In the meantime the European mandated austerity measures for Greece have driven their unemployment rate to over 26% as they replace Spain as having the highest unemployment rate on the Continent. The youth unemployment rate rose to 57% in Greece last month as I expect, any day, for Europe to outlaw the calculation of unemployment as hazardous to goals of the European Union. You may well laugh or snicker but who knows what these people could do these days. If they don’t like it; they don’t count it. If the ratings agencies opine negatively then they must be admonished and minimized. One can almost hear Rehn or Barroso invoking the rights of a united Europe to not be marginalized by these type of calculations.

In the meantime, because Americans hate to be left out of anything, we continue to behave like fools. The raising of the tax rate on the wealthy will operate the country for about eight days and it seems like the savants in Washington have forgotten that there are three hundred and forty-eight days left in the year. There has not been one proposal from Obama that has addressed the social policies of the nation that cannot be afforded.Secretary Geithner’s ,“We are prepared to go over the fiscal cliff,” has all of the dramatics of some bluff on World Wide Poker. The focus on redistribution of wealth is a secondary consideration when you cannot pay your bills. The debt ceiling debate is no better as all we are doing is adding more debt to a total that cannot be afforded now as the Fed grinds out more money, more Quantitative Easing and more highly questionable policies for the future of our nation. I propose that unhappy Americans unite, buy the Abaco islands from the Bahamas, they need the money, and begin our own island nation and let the 46.5 million on food stamps fend for themselves. I honestly feel that way some days as the idiocy in Washington D.C. seems to recognize no boundaries.

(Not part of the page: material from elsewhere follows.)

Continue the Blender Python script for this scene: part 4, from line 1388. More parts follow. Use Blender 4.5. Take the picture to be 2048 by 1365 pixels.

“America’s abundance was created not by public sacrifices to “the common good,” but by the productive genius of free men who pursued their own personal interests and the making of their own private fortunes. They did not starve the people to pay for America’s industrialization. They gave the people better jobs, higher wages and cheaper goods with every new machine they invented, with every scientific discovery or technological advance—and thus the whole country was moving forward and profiting, not suffering, every step of the way.”